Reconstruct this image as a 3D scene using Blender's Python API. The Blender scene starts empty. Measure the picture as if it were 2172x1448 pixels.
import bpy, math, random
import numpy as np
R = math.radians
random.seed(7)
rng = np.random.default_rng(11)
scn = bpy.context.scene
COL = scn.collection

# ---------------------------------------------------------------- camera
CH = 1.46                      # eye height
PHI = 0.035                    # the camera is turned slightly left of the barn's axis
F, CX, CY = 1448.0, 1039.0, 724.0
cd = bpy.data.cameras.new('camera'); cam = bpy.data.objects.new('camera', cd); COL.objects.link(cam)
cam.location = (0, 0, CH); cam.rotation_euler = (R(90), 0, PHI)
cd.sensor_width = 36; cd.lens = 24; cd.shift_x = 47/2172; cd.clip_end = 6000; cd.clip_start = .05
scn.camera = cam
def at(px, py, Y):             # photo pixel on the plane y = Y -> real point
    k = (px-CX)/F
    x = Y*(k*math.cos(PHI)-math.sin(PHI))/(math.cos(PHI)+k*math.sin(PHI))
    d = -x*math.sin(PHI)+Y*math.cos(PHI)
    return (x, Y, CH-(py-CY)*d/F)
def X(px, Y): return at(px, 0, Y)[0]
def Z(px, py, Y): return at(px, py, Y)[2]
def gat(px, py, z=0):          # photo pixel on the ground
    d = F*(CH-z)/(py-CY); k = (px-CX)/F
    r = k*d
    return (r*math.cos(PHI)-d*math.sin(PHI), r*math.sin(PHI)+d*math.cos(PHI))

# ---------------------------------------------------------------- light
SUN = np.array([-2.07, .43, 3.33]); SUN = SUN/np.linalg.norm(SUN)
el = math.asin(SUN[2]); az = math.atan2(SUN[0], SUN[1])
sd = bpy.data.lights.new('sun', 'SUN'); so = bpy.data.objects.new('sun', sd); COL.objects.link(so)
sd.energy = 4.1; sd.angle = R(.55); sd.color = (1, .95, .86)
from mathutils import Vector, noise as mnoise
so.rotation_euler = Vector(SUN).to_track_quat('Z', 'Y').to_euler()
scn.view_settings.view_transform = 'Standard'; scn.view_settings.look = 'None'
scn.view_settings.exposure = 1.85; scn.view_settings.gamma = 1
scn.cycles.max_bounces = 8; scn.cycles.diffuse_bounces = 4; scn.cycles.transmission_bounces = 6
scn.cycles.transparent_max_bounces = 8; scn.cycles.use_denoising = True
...
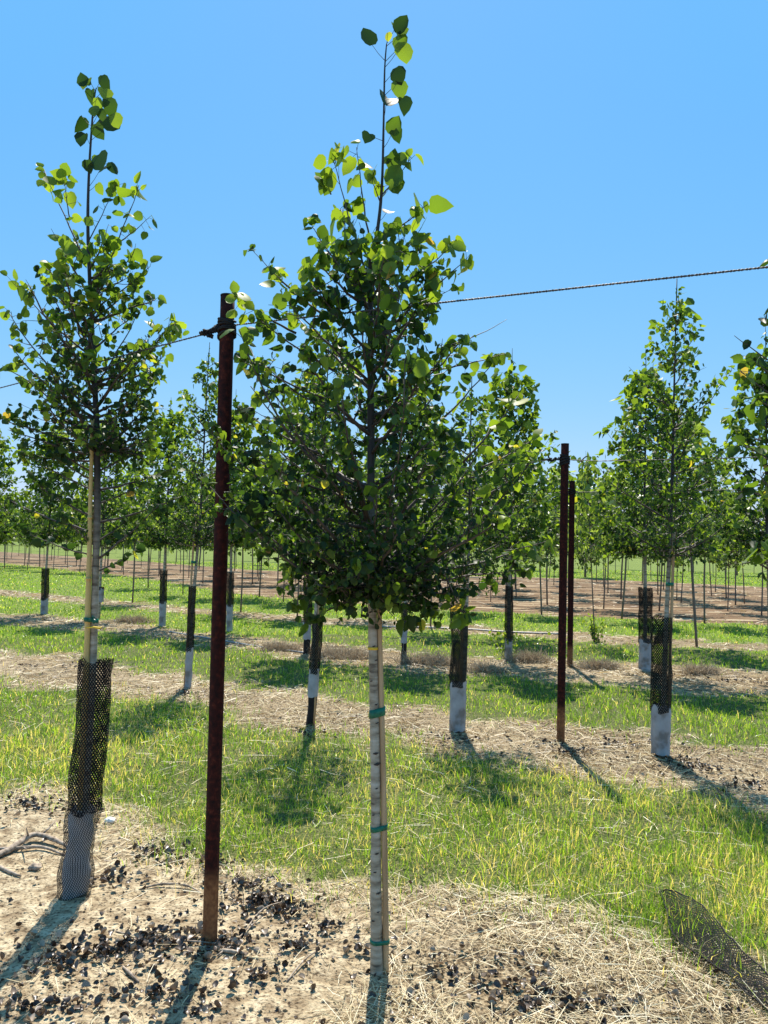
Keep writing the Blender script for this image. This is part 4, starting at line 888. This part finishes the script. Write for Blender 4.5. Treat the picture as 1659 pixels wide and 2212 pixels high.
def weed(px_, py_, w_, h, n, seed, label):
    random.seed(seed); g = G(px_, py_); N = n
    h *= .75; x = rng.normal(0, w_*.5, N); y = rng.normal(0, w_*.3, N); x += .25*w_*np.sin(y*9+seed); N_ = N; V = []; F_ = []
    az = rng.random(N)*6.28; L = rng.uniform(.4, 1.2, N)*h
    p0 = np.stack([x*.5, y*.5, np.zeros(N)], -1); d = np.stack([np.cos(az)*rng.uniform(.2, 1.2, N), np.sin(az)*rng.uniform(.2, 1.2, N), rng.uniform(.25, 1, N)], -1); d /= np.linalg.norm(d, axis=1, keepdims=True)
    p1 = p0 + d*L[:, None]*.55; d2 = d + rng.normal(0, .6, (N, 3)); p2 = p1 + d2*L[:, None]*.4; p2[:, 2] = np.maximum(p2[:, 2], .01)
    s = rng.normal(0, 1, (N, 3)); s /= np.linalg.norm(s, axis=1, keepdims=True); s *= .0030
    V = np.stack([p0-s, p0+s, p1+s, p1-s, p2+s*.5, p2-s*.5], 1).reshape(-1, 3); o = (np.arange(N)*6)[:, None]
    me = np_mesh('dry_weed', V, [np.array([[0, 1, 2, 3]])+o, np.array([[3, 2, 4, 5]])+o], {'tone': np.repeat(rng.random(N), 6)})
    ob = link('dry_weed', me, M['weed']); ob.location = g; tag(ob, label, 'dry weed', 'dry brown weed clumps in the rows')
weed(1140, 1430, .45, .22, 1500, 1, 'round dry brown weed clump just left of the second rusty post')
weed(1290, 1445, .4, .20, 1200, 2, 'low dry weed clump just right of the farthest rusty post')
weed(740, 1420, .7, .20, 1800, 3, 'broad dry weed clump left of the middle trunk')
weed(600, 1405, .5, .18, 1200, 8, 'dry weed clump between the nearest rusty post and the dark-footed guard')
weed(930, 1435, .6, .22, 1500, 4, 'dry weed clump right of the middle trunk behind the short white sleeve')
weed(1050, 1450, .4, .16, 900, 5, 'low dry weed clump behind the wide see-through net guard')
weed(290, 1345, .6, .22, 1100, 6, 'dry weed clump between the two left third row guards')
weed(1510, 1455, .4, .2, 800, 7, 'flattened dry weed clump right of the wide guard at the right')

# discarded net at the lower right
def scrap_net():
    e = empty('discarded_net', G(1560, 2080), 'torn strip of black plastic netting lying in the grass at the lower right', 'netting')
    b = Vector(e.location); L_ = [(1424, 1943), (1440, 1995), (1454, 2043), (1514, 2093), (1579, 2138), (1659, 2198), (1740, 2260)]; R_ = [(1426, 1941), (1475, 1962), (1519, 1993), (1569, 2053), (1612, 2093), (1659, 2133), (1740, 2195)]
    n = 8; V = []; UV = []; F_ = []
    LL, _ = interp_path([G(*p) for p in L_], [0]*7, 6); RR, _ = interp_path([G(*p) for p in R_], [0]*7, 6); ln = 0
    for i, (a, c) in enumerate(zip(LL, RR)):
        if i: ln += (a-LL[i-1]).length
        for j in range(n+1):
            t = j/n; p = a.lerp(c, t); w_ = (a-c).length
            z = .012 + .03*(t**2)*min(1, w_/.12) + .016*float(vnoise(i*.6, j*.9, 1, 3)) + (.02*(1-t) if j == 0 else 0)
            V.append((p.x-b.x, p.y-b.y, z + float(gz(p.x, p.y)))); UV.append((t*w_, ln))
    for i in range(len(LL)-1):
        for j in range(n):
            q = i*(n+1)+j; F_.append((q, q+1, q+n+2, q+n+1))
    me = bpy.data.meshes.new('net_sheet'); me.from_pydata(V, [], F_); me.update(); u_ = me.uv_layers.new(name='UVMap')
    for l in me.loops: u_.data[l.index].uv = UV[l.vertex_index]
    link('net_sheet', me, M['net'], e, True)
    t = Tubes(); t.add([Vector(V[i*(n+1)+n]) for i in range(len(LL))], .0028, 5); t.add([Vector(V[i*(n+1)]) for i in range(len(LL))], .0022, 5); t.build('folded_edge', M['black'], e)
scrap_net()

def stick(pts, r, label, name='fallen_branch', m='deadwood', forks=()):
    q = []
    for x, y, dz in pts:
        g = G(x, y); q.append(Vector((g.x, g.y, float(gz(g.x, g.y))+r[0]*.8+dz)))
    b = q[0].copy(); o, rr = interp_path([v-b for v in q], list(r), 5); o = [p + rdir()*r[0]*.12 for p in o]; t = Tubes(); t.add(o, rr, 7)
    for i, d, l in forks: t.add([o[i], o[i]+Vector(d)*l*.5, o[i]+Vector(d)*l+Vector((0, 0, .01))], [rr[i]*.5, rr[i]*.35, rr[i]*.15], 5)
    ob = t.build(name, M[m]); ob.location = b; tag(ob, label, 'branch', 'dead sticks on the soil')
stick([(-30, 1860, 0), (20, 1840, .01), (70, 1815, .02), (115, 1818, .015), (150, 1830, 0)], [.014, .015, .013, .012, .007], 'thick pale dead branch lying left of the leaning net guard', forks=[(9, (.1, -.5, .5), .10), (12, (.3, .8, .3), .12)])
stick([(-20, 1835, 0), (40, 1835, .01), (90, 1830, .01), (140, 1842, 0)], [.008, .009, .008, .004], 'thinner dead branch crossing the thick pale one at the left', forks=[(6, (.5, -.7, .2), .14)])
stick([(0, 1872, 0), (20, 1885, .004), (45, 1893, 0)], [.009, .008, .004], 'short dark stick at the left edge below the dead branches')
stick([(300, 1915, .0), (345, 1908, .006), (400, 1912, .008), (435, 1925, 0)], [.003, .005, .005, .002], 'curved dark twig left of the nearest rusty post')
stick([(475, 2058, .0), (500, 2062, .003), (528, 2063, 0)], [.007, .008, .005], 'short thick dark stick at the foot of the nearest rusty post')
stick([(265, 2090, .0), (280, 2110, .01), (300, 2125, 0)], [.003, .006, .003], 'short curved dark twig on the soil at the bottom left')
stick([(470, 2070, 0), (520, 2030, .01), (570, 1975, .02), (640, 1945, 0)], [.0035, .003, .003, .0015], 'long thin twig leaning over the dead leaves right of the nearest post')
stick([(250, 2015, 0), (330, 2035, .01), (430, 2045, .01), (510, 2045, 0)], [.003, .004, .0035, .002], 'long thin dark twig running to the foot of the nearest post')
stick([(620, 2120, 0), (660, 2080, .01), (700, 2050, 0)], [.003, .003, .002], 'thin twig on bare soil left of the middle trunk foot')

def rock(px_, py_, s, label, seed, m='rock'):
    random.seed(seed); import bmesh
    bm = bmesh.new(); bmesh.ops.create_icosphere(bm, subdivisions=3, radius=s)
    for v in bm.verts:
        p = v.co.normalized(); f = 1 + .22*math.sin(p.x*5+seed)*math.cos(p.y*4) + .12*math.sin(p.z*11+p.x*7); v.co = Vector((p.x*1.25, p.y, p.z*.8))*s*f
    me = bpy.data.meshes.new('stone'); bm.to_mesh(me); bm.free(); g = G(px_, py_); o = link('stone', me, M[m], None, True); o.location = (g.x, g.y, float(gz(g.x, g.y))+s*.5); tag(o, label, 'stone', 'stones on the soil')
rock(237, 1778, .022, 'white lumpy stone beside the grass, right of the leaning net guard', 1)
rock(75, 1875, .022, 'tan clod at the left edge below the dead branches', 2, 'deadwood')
* * *
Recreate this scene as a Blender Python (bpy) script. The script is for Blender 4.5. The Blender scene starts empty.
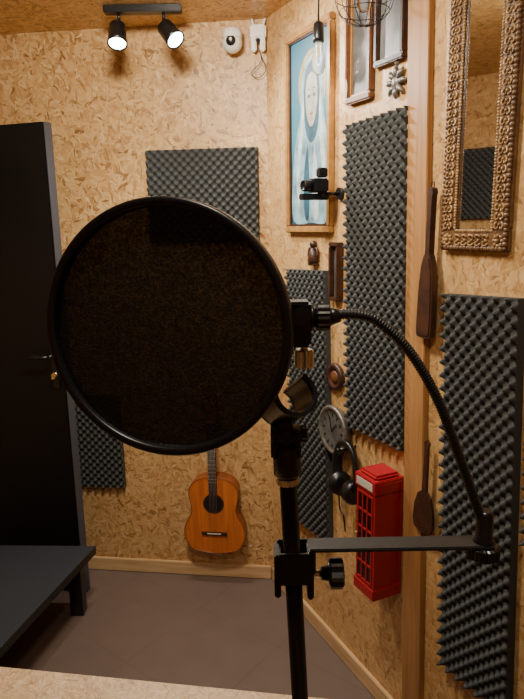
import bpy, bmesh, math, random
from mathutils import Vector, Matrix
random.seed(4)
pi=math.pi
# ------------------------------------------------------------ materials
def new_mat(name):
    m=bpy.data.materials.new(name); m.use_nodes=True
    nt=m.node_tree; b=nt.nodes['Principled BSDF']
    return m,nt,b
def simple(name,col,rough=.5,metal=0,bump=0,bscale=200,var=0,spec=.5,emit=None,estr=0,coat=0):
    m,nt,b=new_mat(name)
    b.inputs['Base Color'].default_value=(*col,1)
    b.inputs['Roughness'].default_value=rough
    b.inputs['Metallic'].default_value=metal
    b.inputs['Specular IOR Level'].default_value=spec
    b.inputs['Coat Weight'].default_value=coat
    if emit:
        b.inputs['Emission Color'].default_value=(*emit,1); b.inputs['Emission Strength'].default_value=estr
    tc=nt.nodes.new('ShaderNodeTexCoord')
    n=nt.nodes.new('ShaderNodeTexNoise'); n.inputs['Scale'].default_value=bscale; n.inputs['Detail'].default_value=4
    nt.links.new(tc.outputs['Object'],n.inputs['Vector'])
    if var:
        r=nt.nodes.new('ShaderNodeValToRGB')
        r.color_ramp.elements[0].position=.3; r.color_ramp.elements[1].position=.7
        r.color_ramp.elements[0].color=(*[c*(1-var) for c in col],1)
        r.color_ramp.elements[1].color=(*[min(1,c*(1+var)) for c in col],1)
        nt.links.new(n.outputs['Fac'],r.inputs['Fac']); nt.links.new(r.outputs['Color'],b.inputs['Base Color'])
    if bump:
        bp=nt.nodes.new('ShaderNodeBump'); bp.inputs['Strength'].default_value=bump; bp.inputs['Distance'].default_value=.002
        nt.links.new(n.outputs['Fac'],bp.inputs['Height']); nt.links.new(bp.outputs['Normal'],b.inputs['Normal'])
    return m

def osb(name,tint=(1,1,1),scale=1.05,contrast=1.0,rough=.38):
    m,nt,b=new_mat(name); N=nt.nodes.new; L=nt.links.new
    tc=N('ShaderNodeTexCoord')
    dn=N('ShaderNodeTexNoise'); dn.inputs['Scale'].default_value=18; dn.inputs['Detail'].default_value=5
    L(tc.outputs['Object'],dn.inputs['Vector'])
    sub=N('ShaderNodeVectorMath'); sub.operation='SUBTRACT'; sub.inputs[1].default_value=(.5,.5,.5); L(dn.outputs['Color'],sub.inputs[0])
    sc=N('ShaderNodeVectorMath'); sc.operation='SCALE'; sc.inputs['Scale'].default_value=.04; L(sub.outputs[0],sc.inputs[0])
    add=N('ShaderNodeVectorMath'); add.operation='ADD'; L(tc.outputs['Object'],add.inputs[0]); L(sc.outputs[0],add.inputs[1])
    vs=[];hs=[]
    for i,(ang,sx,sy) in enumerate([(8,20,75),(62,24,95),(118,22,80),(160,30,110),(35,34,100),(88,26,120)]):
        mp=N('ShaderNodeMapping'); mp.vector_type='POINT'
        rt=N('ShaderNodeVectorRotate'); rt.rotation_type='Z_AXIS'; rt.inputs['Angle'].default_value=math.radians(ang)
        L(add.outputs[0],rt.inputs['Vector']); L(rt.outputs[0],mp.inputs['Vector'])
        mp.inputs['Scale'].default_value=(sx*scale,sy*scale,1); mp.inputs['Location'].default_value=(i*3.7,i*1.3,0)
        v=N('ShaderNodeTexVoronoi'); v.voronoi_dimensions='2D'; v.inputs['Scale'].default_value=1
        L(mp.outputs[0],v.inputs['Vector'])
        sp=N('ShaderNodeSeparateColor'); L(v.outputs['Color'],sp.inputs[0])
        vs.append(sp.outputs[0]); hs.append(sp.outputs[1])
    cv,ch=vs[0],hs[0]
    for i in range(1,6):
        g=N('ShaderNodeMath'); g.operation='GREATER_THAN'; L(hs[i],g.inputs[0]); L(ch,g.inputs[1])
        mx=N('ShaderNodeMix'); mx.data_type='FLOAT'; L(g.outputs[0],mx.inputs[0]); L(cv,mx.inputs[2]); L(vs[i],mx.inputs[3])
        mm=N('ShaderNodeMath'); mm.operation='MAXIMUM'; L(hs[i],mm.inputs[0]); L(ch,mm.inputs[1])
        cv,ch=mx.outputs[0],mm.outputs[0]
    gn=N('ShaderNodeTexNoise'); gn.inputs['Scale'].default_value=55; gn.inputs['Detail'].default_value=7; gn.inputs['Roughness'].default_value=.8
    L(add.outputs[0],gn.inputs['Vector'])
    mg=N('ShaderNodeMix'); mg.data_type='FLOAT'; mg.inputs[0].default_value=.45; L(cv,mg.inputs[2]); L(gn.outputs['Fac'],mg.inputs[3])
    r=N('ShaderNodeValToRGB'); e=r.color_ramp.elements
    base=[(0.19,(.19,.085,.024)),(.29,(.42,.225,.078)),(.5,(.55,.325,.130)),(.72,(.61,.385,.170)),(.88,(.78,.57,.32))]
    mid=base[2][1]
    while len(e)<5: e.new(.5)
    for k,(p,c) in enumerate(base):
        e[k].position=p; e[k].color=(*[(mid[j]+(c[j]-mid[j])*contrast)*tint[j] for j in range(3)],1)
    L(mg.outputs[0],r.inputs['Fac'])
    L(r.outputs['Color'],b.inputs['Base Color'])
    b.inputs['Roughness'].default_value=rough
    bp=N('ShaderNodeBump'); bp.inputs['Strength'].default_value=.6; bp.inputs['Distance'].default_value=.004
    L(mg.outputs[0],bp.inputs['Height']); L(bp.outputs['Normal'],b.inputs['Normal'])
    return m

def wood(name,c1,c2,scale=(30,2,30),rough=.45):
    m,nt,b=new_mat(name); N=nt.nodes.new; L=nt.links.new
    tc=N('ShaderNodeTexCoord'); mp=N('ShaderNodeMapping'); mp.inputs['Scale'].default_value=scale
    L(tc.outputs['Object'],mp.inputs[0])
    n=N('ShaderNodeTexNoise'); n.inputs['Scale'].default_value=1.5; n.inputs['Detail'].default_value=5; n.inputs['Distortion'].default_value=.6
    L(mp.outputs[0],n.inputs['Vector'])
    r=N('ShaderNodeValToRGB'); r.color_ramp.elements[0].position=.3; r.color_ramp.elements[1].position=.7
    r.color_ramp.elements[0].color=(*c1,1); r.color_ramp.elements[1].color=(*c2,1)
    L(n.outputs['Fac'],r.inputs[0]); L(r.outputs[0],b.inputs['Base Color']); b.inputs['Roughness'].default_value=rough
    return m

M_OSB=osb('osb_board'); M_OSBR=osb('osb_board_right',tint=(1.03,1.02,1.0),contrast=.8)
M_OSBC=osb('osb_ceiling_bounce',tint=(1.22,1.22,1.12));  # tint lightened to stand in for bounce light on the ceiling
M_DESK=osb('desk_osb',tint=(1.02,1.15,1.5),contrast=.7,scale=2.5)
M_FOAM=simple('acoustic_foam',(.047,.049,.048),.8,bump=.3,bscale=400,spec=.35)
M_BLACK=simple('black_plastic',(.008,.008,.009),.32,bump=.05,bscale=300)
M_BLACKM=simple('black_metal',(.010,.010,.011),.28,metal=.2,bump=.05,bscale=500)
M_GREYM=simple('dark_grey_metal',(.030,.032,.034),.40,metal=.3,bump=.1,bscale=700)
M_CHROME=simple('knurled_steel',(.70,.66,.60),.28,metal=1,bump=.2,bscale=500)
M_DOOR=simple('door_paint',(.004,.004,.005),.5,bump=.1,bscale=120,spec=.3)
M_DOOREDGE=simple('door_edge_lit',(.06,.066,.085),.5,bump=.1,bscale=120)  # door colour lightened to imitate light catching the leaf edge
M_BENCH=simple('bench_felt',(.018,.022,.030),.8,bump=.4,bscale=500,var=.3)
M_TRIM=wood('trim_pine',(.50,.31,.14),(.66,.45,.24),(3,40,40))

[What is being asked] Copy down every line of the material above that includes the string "scene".

[Task solution]
Reconstruct this image as a 3D scene using Blender's Python API. The Blender scene starts empty. Measure the picture as if it were 2172x1448 pixels.
scn = bpy.context.scene
Recreate this scene as a Blender Python (bpy) script. The script is for Blender 4.5. The Blender scene starts empty.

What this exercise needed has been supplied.